• _INFORMATION SHOWN_

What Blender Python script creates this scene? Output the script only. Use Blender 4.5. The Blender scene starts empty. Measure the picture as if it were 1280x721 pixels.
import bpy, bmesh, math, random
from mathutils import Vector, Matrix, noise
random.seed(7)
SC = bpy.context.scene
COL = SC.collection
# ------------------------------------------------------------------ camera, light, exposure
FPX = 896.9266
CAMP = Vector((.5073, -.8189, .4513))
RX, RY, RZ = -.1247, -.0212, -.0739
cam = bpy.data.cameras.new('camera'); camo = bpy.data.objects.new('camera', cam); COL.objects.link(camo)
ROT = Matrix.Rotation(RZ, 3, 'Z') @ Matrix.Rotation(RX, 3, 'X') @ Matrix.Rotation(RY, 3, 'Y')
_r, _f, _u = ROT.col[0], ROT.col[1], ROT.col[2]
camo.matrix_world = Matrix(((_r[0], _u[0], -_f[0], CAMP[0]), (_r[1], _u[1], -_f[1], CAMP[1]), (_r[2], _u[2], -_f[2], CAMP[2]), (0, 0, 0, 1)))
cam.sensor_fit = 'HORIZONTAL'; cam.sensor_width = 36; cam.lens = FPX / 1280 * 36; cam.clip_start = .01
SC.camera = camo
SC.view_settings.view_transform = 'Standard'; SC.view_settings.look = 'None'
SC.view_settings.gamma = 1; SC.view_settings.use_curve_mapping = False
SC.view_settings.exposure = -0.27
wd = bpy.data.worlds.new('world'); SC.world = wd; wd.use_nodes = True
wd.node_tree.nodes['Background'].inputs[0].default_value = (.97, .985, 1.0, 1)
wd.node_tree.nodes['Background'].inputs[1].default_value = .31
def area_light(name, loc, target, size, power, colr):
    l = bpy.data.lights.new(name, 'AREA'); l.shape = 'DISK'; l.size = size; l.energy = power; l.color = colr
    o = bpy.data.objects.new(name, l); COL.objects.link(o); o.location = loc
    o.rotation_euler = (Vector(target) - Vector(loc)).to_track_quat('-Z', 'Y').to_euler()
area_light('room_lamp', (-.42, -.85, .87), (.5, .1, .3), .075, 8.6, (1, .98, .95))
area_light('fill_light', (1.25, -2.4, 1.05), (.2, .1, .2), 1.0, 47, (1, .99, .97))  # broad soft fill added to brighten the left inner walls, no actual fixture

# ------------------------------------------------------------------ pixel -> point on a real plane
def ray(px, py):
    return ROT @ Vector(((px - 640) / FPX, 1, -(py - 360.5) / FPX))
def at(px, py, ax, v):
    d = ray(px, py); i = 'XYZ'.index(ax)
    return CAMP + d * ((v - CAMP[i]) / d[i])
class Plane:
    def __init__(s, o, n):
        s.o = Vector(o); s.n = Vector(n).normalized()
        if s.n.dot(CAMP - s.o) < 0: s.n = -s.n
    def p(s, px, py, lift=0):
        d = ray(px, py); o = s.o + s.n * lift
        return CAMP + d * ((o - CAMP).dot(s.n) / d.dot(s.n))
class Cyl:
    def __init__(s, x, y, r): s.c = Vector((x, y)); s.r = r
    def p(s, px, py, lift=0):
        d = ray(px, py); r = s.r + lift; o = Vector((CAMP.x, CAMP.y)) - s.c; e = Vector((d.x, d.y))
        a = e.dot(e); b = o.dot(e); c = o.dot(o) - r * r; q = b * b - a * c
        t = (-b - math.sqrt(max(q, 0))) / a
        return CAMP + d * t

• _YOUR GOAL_
Repeat the data precisely, line by line.

• _ANSWER FOR THE TASK_
What Blender Python script creates this scene? Output the script only. Use Blender 4.5. The Blender scene starts empty. Measure the picture as if it were 1280x721 pixels.
import bpy, bmesh, math, random
from mathutils import Vector, Matrix, noise
random.seed(7)
SC = bpy.context.scene
COL = SC.collection
# ------------------------------------------------------------------ camera, light, exposure
FPX = 896.9266
CAMP = Vector((.5073, -.8189, .4513))
RX, RY, RZ = -.1247, -.0212, -.0739
cam = bpy.data.cameras.new('camera'); camo = bpy.data.objects.new('camera', cam); COL.objects.link(camo)
ROT = Matrix.Rotation(RZ, 3, 'Z') @ Matrix.Rotation(RX, 3, 'X') @ Matrix.Rotation(RY, 3, 'Y')
_r, _f, _u = ROT.col[0], ROT.col[1], ROT.col[2]
camo.matrix_world = Matrix(((_r[0], _u[0], -_f[0], CAMP[0]), (_r[1], _u[1], -_f[1], CAMP[1]), (_r[2], _u[2], -_f[2], CAMP[2]), (0, 0, 0, 1)))
cam.sensor_fit = 'HORIZONTAL'; cam.sensor_width = 36; cam.lens = FPX / 1280 * 36; cam.clip_start = .01
SC.camera = camo
SC.view_settings.view_transform = 'Standard'; SC.view_settings.look = 'None'
SC.view_settings.gamma = 1; SC.view_settings.use_curve_mapping = False
SC.view_settings.exposure = -0.27
wd = bpy.data.worlds.new('world'); SC.world = wd; wd.use_nodes = True
wd.node_tree.nodes['Background'].inputs[0].default_value = (.97, .985, 1.0, 1)
wd.node_tree.nodes['Background'].inputs[1].default_value = .31
def area_light(name, loc, target, size, power, colr):
    l = bpy.data.lights.new(name, 'AREA'); l.shape = 'DISK'; l.size = size; l.energy = power; l.color = colr
    o = bpy.data.objects.new(name, l); COL.objects.link(o); o.location = loc
    o.rotation_euler = (Vector(target) - Vector(loc)).to_track_quat('-Z', 'Y').to_euler()
area_light('room_lamp', (-.42, -.85, .87), (.5, .1, .3), .075, 8.6, (1, .98, .95))
area_light('fill_light', (1.25, -2.4, 1.05), (.2, .1, .2), 1.0, 47, (1, .99, .97))  # broad soft fill added to brighten the left inner walls, no actual fixture

# ------------------------------------------------------------------ pixel -> point on a real plane
def ray(px, py):
    return ROT @ Vector(((px - 640) / FPX, 1, -(py - 360.5) / FPX))
def at(px, py, ax, v):
    d = ray(px, py); i = 'XYZ'.index(ax)
    return CAMP + d * ((v - CAMP[i]) / d[i])
class Plane:
    def __init__(s, o, n):
        s.o = Vector(o); s.n = Vector(n).normalized()
        if s.n.dot(CAMP - s.o) < 0: s.n = -s.n
    def p(s, px, py, lift=0):
        d = ray(px, py); o = s.o + s.n * lift
        return CAMP + d * ((o - CAMP).dot(s.n) / d.dot(s.n))
class Cyl:
    def __init__(s, x, y, r): s.c = Vector((x, y)); s.r = r
    def p(s, px, py, lift=0):
        d = ray(px, py); r = s.r + lift; o = Vector((CAMP.x, CAMP.y)) - s.c; e = Vector((d.x, d.y))
        a = e.dot(e); b = o.dot(e); c = o.dot(o) - r * r; q = b * b - a * c
        t = (-b - math.sqrt(max(q, 0))) / a
        return CAMP + d * t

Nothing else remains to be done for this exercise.